* [Provided data]

start

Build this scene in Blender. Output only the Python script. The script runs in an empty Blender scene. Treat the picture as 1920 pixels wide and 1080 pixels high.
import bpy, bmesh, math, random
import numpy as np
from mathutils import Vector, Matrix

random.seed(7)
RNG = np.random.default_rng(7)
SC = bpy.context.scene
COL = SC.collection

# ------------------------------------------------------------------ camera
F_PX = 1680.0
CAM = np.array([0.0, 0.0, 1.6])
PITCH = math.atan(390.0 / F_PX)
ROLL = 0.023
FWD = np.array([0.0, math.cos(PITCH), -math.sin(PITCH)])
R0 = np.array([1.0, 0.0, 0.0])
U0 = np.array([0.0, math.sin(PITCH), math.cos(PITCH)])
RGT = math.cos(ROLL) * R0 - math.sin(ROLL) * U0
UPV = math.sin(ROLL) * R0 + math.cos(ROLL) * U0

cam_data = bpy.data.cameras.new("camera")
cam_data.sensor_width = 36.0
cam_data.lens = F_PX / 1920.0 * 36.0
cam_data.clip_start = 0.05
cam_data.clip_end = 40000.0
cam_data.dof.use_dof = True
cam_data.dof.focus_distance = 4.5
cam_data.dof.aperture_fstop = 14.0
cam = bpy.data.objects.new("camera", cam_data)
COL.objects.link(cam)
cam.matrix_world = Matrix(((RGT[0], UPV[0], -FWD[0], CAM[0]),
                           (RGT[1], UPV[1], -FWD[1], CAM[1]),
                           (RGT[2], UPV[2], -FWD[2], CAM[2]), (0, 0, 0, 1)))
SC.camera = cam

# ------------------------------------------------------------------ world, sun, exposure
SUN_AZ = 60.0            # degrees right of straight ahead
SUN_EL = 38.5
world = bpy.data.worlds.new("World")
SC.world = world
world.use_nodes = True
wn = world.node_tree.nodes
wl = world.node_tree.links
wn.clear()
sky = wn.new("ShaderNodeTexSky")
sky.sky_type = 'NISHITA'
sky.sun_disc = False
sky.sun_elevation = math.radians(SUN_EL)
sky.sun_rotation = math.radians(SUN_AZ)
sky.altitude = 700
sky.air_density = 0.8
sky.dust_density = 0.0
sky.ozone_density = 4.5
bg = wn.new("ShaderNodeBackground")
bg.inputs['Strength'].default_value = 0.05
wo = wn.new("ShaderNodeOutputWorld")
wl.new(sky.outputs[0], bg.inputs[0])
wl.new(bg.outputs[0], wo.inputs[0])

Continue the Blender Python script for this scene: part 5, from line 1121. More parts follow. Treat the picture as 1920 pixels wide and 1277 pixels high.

end

* [Given task] Reproduce the material precisely, including every line.

* [Response below]
Build this scene in Blender. Output only the Python script. The script runs in an empty Blender scene. Treat the picture as 1920 pixels wide and 1080 pixels high.
import bpy, bmesh, math, random
import numpy as np
from mathutils import Vector, Matrix

random.seed(7)
RNG = np.random.default_rng(7)
SC = bpy.context.scene
COL = SC.collection

# ------------------------------------------------------------------ camera
F_PX = 1680.0
CAM = np.array([0.0, 0.0, 1.6])
PITCH = math.atan(390.0 / F_PX)
ROLL = 0.023
FWD = np.array([0.0, math.cos(PITCH), -math.sin(PITCH)])
R0 = np.array([1.0, 0.0, 0.0])
U0 = np.array([0.0, math.sin(PITCH), math.cos(PITCH)])
RGT = math.cos(ROLL) * R0 - math.sin(ROLL) * U0
UPV = math.sin(ROLL) * R0 + math.cos(ROLL) * U0

cam_data = bpy.data.cameras.new("camera")
cam_data.sensor_width = 36.0
cam_data.lens = F_PX / 1920.0 * 36.0
cam_data.clip_start = 0.05
cam_data.clip_end = 40000.0
cam_data.dof.use_dof = True
cam_data.dof.focus_distance = 4.5
cam_data.dof.aperture_fstop = 14.0
cam = bpy.data.objects.new("camera", cam_data)
COL.objects.link(cam)
cam.matrix_world = Matrix(((RGT[0], UPV[0], -FWD[0], CAM[0]),
                           (RGT[1], UPV[1], -FWD[1], CAM[1]),
                           (RGT[2], UPV[2], -FWD[2], CAM[2]), (0, 0, 0, 1)))
SC.camera = cam

# ------------------------------------------------------------------ world, sun, exposure
SUN_AZ = 60.0            # degrees right of straight ahead
SUN_EL = 38.5
world = bpy.data.worlds.new("World")
SC.world = world
world.use_nodes = True
wn = world.node_tree.nodes
wl = world.node_tree.links
wn.clear()
sky = wn.new("ShaderNodeTexSky")
sky.sky_type = 'NISHITA'
sky.sun_disc = False
sky.sun_elevation = math.radians(SUN_EL)
sky.sun_rotation = math.radians(SUN_AZ)
sky.altitude = 700
sky.air_density = 0.8
sky.dust_density = 0.0
sky.ozone_density = 4.5
bg = wn.new("ShaderNodeBackground")
bg.inputs['Strength'].default_value = 0.05
wo = wn.new("ShaderNodeOutputWorld")
wl.new(sky.outputs[0], bg.inputs[0])
wl.new(bg.outputs[0], wo.inputs[0])

Continue the Blender Python script for this scene: part 5, from line 1121. More parts follow. Treat the picture as 1920 pixels wide and 1277 pixels high.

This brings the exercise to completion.